- Work to do
Pull out every line from the listing that has the word "part".

- Data section
- - -

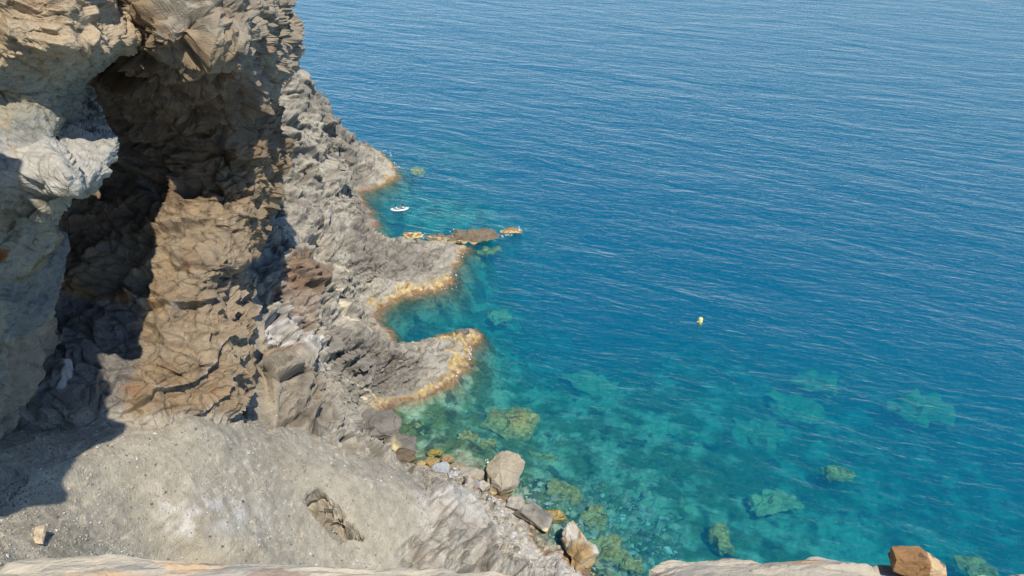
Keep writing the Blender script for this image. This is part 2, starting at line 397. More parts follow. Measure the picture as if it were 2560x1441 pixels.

- - -

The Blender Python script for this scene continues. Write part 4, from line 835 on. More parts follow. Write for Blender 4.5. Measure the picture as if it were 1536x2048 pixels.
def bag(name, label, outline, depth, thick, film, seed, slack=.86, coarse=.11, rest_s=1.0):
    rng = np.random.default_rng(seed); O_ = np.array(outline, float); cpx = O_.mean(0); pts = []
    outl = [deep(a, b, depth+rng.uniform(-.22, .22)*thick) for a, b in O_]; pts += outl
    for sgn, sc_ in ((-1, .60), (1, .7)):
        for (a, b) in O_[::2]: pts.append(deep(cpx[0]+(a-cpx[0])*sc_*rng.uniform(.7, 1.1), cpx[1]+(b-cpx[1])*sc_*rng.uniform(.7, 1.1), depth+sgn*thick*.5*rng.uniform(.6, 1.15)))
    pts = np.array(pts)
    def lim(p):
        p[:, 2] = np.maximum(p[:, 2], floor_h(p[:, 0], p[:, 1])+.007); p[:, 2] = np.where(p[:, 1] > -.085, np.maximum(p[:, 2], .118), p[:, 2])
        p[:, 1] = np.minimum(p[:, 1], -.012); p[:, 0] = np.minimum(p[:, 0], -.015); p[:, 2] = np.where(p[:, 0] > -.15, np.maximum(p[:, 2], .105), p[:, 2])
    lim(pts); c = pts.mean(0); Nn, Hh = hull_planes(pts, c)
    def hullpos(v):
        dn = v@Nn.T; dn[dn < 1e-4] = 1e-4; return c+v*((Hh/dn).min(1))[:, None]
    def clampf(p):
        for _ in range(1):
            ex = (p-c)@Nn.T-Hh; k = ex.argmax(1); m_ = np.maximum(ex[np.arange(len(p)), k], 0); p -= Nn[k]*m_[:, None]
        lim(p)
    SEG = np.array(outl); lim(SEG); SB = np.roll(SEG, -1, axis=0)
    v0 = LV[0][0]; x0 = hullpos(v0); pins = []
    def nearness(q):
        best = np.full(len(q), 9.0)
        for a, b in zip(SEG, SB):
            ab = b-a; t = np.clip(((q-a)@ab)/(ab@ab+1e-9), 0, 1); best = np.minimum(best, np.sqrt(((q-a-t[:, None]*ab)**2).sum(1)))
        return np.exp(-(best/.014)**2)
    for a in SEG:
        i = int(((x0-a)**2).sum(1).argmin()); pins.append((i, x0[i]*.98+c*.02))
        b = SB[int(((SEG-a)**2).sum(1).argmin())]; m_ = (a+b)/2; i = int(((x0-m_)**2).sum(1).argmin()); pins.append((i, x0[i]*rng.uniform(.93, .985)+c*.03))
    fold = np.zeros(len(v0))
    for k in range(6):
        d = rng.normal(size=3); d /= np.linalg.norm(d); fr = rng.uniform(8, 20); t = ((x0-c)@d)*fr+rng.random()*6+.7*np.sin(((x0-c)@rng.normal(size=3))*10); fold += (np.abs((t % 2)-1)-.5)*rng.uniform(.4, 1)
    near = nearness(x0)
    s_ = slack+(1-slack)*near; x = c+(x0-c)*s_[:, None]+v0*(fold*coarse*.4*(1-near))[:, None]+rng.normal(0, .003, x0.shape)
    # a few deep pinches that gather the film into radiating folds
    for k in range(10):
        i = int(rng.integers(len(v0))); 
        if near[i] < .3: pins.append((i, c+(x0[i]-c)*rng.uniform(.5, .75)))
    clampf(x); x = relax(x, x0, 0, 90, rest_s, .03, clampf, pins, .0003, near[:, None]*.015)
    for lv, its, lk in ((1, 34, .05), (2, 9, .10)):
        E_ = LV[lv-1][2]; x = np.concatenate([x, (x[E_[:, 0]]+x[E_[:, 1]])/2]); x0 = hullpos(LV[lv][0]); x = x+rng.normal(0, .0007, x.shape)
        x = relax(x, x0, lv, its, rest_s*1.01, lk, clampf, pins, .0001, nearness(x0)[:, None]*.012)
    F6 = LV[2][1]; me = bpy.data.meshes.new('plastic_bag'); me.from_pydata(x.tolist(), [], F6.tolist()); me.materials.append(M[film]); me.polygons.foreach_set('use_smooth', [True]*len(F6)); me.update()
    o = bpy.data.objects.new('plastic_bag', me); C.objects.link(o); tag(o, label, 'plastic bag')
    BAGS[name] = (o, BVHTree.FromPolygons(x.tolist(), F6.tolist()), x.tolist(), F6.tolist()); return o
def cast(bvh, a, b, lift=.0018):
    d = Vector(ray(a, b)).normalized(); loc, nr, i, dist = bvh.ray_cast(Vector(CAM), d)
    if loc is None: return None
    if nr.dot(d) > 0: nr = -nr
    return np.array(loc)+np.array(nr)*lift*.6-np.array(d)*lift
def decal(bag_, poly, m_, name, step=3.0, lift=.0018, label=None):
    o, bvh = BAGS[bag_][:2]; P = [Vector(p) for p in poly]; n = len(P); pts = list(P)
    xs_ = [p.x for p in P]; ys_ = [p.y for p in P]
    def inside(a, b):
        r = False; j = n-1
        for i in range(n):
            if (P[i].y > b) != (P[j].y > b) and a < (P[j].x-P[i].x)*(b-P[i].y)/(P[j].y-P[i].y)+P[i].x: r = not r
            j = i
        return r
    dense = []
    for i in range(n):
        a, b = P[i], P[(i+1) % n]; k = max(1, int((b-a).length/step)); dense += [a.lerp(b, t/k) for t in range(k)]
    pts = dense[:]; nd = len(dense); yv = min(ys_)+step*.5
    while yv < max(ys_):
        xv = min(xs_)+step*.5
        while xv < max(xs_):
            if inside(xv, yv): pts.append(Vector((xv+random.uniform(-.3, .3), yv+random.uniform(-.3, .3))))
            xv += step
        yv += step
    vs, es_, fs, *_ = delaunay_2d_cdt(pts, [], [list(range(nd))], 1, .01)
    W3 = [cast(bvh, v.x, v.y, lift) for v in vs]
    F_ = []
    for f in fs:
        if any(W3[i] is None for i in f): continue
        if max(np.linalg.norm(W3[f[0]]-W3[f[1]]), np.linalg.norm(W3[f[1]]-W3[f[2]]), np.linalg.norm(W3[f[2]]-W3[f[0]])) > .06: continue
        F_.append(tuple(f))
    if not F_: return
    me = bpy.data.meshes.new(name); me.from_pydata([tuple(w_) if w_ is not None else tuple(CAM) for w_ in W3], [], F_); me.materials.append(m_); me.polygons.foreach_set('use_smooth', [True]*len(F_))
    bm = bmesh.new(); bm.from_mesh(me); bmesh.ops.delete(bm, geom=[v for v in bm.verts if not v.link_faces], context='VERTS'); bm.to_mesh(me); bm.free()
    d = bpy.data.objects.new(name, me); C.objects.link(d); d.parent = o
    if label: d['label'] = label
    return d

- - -

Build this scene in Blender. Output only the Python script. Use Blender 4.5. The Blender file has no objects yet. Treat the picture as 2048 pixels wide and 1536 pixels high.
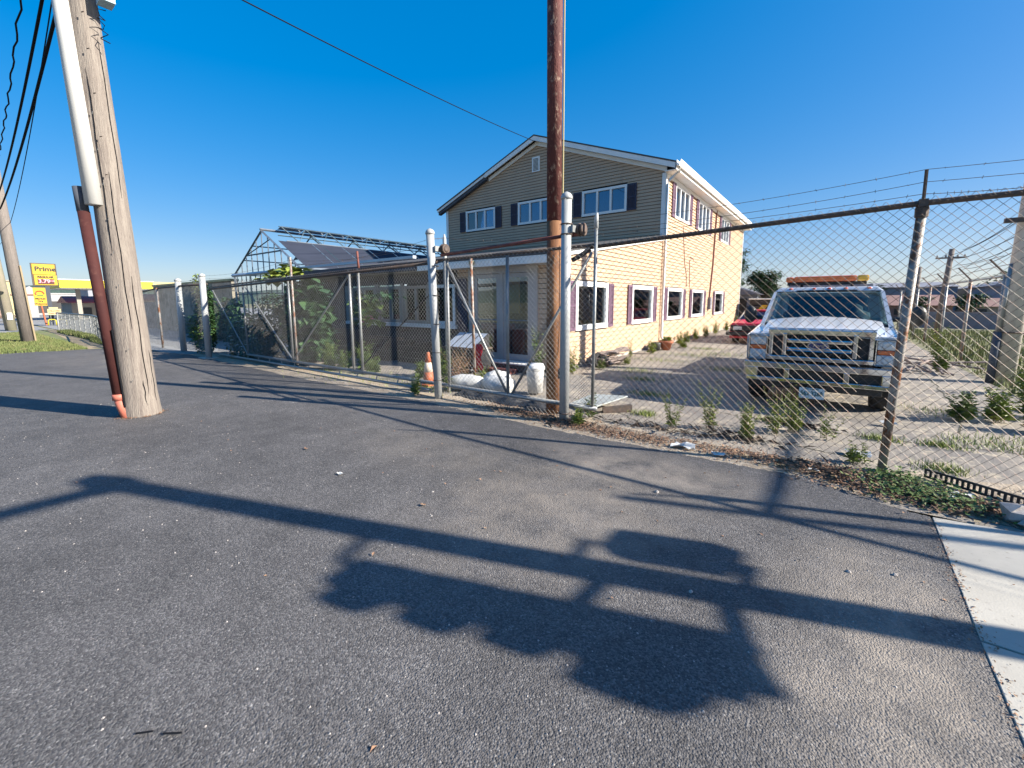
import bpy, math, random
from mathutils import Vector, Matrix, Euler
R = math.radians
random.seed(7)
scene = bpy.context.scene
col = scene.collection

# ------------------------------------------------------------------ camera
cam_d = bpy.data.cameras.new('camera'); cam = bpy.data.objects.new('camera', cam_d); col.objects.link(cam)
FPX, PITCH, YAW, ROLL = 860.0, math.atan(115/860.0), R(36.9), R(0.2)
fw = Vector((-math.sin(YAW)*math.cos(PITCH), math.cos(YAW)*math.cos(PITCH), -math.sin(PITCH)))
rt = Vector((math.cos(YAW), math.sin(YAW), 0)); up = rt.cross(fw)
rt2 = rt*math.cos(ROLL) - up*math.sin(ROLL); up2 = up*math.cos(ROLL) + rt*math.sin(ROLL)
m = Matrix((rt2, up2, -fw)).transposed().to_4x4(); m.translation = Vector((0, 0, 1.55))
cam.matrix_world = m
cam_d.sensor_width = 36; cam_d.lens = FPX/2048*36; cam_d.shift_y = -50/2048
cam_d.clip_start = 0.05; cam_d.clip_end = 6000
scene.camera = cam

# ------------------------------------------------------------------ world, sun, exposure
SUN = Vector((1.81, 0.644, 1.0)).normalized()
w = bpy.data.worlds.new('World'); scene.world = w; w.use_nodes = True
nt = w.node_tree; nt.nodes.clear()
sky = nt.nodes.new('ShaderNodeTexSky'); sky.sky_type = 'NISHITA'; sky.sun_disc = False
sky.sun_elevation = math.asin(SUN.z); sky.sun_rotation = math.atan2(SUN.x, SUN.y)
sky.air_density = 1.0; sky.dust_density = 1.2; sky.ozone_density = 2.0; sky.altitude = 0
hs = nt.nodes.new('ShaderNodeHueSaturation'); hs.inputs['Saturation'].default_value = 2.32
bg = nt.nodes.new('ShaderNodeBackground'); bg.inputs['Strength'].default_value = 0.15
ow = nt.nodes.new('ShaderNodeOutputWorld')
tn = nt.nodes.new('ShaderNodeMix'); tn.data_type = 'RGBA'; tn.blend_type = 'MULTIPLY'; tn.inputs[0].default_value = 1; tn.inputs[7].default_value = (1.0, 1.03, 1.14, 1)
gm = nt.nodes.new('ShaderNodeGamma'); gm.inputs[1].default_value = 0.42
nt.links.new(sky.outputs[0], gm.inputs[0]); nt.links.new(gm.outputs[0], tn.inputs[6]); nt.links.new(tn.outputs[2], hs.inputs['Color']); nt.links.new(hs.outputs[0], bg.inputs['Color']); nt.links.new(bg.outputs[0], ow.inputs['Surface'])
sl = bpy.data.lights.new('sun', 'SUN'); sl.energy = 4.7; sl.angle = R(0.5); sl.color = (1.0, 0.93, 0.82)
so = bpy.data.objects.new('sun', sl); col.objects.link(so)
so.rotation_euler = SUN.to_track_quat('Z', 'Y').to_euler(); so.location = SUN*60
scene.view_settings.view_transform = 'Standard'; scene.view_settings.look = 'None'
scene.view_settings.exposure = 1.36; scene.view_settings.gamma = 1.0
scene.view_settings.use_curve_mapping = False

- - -

- Task answer
Keep writing the Blender script for this image. This is part 2, starting at line 397. More parts follow. Measure the picture as if it were 2560x1441 pixels.
The Blender Python script for this scene continues. Write part 4, from line 835 on. More parts follow. Write for Blender 4.5. Measure the picture as if it were 1536x2048 pixels.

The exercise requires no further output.